War or peace depends on the Iraqis' behaviour regarding the inspection teams, sent by the United Nations at the urging of the U.S. administration, Powell suggested.
"They have been co-operating with the inspectors and we'll see if that co-operation continues," he said on ABC's This Week.
"There's been some resistance in recent days...and we are providing more information and intelligence to the inspectors to cue their visits.
"We'll see whether that attitude of co-operation continues."
Powell was asked what would prevent Iraq from falling apart and splintering into ethnic mini-states if the United States and its allies were to invade and crush President Saddam Hussein's government. Iraq could divide into states based on Shiite and Sunni Islam and the Kurdish ethnic group, he allowed.
"There is that risk," Powell said on CBS's Face the Nation.
"We are sensitive to it. We do not believe that would be in the interest of anyone."
"So, we are committed to keeping Iraq intact and not allowing it to break up into three Balkan-like pieces. And any government we would support would be supported because it had such a commitment."
Still, Powell said, the first orders of business are the inspections.
"If Iraq does not co-operate, or if we find reason to believe they do have weapons of mass destruction that they have not identified and turned over to the international community, then the president has all of his options available to him," including another appeal to the United Nations or military action.
On NBC's Meet the Press, U.S. Senator Dick Lugar, incoming chairman of the Senate foreign relations committee, said he prefers the UN option. Noting the inspectors are to report their findings to the United Nations on Jan. 27, Lugar said: "My hope would be that we would engage the Security Council in appropriate action, depending on what that report has to say."
Appearing with Lugar, the current foreign relations chairman, Senator Joseph Biden, said it remains uncertain when "confronted with staying in power or giving up his weapons, what Saddam may do. But I think war is clearly at this point more likely than less likely."
Two aircraft carrier battle groups, each with about 10,000 sailors and marines, are within striking distance of Iraq. Two others were ordered last week to prepare for departure on 96 hours' notice, as were two amphibious-warfare groups. The U.S. navy has accelerated training schedules for other warships. Additional military personnel are heading for the Persian Gulf states Kuwait, Saudi Arabia, Qatar, Oman and Bahrain, among other locations.
The Iraqi government scoffed at the plans to deploy.
"The beating of war drums, the noise of weapons, the sending of warships, the mobilizing of armies will neither frighten nor terrorize the Iraqis," the Iraqi army newspaper Al-Qadissiya said Saturday in an editorial.
Powell, on Fox News Sunday, said he could not vouch for the validity of a list Iraq produced last week of 500 scientists the Iraqis said worked on mass-destruction arms.
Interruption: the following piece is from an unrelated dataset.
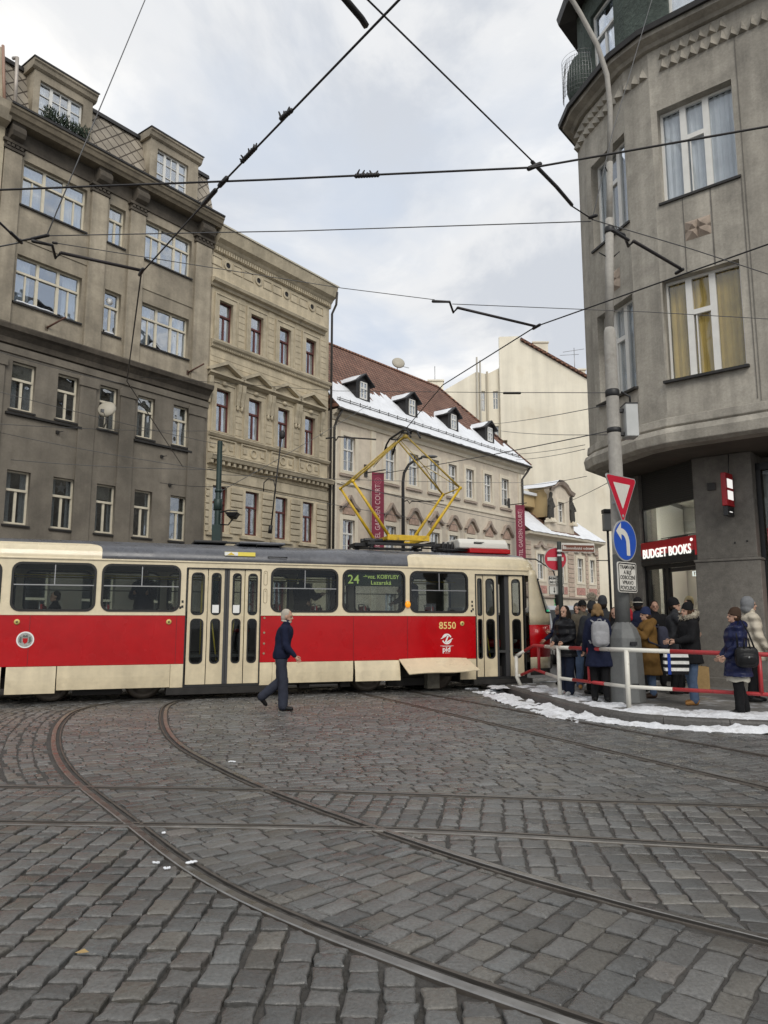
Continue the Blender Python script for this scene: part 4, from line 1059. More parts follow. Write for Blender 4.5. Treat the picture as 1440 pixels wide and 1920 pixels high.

He has not seen the list, Powell said, and intelligence specialists still are studying it.
But Powell made another pitch for removing the scientists from Iraq for interrogation about the current state of the country's armaments.
Told a Baghdad hotel Saddam's government has offered for questioning the scientists is bugged, Powell said: "Whether it's bugged or not is not the issue so much as whether or not the individual is free to talk. The first one who came in had a minder with him."